Move Oregon’s Border is still collecting signatures in six counties: Curry, Josephine, Douglas, Klamath, Morrow, and Umatilla counties, according to the organization’s website .  Voters in seven Oregon counties have already voted in favor of the Greater Idaho concept.  The five counties that voted in May averaged 62% in favor.

The ballot measures are a part of an effort to move the Oregon/Idaho border to extend Idaho’s jurisdiction over rural, conservative counties of eastern and southern Oregon. The ballot measures are intended to put pressure on the state legislatures of Oregon and Idaho to negotiate an interstate compact to relocate their common border.  “Idaho’s government would defend us from the radical Left’s cultural revolution and preserve our way of life – Oregon’s government wouldn’t,” said Mike McCarter, president of Move Oregon’s Border and Citizens for Greater Idaho.  “We may be able to convince northwestern Oregon to let eastern and southern Oregon counties go. Because if they do, then the state income tax revenue would improve by $367 per wage earner annually, because the per capita personal income of these counties is only as high as Idaho’s. Is northwestern Oregon willing to forego that, just to keep Oregon looking big on a map?  How does keeping our counties under the governance of Salem improve their lives in any way?”


Crook County showdown scheduled for August 4

In 5 counties where Move Oregon’s Border didn’t get permission to circulate a petition, the group is requesting that county commissioners refer a question about Greater Idaho to their ballots, including the counties of Coos, Crook, Wheeler, Gilliam, and Wallowa. They are asking the same of the city councils of the cities of La Pine, Redmond, Maupin, Rogue River, Gold Hill, Central Point, Eagle Point, and Shady Cove.

Citizens for Greater Idaho, a sister group of Move Oregon’s Border, announced that they will be bringing hundreds of citizens to attend the August 4 Crook County Court meeting to confront county commissioners on their reluctance to refer a non-binding advisory question to the November 2021 ballot.  This is the last meeting before the deadline for referring measures to the November 2021 ballot.  Move Oregon’s Border‘s ballot initiative was not given permission to circulate by the county, so in June Citizens for Greater Idaho began collecting Crook County signatures and email addresses on an unofficial list of proponents.  Citizens for Greater Idaho announced they already have 1200 email addresses of Crook County citizens who want to vote on the issue, which will be used to invite citizens to the meeting. For more information on the Crook County Court meeting, visit

Approximately fifty supporters of Greater Idaho attended the April 21 Crook County meeting.  At that meeting, a member of the Crook County Court, Judge Seth Crawford, asserted that the Court has no authority to refer a non-binding advisory question to the ballot.  Subsequently, the Court had a Portland lawyer, Peter O. Watts, issue a letter listing irrelevant cases to justify this position. However, the letter doesn’t mention the longstanding guidance of the Attorney General of Oregon that all Oregon counties have the authority to refer non-binding advisory questions to county ballots, which was subsequently acknowledged by that lawyer in an email. Indeed, the Douglas County Board of Commissioners referred an advisory question to their November 2020 ballot, as other counties have done earlier.

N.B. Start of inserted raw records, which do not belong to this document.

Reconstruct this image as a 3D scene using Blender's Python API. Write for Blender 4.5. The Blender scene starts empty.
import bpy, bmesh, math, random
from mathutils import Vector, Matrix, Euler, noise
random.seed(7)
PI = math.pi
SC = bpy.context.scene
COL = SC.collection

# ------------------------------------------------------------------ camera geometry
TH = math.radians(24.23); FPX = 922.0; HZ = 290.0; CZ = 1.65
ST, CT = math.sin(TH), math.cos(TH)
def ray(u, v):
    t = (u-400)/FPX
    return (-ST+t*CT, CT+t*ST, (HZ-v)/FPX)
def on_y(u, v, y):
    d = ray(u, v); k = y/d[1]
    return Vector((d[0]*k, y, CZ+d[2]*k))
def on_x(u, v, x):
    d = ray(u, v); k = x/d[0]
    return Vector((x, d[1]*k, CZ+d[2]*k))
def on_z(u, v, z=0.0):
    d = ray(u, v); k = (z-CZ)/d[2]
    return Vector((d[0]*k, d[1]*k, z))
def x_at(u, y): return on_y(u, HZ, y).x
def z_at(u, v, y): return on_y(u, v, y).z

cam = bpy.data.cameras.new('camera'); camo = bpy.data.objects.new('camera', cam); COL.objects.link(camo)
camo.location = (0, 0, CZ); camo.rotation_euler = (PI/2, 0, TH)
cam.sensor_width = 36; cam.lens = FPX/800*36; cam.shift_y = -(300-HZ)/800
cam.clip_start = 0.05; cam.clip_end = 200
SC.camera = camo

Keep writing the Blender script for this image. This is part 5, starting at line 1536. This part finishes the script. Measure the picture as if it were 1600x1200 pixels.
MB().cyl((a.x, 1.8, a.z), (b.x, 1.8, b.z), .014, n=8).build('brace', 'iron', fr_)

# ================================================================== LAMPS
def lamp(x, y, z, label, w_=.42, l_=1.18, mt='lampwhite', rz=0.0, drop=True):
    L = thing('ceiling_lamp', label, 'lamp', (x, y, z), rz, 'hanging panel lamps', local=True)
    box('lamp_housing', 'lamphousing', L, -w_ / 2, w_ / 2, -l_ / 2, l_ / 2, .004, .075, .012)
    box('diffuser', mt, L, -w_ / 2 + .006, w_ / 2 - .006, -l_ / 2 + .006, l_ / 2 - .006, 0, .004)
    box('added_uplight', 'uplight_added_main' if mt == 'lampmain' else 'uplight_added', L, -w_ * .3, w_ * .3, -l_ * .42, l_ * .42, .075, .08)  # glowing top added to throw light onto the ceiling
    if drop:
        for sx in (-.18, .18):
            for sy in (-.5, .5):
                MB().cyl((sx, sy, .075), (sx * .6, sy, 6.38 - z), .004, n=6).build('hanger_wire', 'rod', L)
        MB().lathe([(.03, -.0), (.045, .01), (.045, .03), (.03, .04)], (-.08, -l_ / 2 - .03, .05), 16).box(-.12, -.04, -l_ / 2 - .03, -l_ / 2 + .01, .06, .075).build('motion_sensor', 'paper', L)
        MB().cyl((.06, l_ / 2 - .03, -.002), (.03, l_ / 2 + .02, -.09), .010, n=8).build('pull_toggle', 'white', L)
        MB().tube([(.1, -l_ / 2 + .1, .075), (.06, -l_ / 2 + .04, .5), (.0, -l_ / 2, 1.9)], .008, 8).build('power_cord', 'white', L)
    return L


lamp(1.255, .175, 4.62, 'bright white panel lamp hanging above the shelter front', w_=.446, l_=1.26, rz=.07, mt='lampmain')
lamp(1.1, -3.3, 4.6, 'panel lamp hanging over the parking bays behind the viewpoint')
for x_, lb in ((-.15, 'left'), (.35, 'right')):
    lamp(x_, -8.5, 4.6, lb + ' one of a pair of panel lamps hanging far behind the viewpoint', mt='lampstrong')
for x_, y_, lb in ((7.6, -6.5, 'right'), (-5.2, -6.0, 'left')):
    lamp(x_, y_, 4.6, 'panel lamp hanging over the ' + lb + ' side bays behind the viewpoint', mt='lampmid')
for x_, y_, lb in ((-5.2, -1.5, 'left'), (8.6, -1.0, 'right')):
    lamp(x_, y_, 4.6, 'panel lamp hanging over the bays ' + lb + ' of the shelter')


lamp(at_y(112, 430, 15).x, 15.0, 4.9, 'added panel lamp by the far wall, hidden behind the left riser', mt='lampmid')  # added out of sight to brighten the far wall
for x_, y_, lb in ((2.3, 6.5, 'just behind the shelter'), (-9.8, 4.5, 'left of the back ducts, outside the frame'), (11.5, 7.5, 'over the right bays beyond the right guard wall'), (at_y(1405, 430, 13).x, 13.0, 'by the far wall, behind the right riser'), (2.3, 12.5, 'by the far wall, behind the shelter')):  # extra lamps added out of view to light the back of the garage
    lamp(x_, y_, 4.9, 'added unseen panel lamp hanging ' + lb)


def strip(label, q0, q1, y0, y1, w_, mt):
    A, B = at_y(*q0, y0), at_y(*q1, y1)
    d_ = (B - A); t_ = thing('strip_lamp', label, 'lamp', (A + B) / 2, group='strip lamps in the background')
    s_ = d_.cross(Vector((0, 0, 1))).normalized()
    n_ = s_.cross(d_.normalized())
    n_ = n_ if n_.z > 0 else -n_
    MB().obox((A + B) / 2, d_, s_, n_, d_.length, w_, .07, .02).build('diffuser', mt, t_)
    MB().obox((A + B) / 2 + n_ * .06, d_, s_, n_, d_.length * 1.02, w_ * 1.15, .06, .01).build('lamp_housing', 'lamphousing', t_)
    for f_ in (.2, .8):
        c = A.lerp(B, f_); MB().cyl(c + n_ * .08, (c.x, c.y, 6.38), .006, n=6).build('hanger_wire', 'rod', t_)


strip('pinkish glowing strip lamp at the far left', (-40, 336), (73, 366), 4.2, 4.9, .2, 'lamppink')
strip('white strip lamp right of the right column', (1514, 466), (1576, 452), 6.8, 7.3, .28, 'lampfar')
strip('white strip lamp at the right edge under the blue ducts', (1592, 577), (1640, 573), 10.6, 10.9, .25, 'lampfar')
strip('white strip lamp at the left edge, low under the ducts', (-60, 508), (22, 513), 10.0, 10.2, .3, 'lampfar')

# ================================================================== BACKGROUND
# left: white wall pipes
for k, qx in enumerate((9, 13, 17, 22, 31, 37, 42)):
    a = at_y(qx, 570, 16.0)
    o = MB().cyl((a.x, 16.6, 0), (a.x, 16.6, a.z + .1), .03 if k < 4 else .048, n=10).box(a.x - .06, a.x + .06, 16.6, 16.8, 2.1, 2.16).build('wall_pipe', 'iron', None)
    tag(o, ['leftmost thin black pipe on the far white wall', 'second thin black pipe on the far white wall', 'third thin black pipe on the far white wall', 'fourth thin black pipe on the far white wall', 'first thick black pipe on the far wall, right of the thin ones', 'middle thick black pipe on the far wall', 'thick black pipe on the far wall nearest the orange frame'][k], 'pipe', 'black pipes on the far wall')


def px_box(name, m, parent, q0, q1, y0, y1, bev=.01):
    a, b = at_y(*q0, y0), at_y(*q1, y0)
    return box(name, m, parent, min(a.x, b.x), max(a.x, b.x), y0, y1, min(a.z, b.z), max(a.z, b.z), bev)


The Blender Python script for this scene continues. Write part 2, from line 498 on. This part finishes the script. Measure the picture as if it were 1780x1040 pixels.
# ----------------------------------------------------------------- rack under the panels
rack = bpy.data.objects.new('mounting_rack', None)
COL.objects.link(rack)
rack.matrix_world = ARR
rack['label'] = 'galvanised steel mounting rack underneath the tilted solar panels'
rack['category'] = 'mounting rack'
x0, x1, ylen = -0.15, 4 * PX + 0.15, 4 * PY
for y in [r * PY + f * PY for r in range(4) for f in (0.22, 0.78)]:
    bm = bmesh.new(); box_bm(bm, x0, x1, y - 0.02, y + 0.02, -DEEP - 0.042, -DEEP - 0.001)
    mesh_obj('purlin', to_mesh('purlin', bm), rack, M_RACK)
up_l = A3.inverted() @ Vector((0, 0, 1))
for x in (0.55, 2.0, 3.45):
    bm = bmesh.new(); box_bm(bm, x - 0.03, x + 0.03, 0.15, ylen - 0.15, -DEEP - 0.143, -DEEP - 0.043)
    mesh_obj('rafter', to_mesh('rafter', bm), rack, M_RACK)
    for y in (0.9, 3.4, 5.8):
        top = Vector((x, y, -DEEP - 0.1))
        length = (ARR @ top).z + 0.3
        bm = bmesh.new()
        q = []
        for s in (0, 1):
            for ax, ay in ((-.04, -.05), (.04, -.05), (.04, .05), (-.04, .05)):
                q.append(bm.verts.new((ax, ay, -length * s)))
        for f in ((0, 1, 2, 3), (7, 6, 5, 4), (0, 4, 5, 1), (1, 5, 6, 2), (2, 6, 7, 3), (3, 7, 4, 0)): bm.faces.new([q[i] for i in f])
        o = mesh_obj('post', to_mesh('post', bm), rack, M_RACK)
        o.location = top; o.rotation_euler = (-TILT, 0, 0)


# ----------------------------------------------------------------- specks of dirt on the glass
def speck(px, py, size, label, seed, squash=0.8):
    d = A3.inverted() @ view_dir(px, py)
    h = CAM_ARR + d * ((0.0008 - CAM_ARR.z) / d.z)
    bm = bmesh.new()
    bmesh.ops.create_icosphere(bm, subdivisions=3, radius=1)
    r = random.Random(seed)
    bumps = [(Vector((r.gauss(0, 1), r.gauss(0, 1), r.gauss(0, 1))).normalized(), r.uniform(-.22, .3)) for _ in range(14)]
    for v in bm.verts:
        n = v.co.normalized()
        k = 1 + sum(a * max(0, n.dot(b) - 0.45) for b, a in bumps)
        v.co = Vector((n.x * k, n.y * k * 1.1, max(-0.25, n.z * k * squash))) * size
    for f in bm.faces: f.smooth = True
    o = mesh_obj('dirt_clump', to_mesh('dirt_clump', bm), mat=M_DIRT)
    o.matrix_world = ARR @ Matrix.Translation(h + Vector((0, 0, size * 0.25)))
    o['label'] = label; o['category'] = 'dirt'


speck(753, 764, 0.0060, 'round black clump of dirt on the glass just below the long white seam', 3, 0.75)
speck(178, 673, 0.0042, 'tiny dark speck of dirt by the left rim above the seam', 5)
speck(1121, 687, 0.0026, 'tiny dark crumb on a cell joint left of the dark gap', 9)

In June, Crook County residents entered a float into the local rodeo parade asking the County Court to let the county vote on the Greater Idaho issue.

Grant County Court’s first mandated meeting on Greater Idaho is August 4

As required by the measure approved by Grant County voters in May, the Grant County Court will meet August 4 at 9 AM to discuss the “Greater Idaho” concept of moving the Oregon/Idaho border. The public is invited to attend in person at the Courthouse in Canyon City to provide comments on the idea.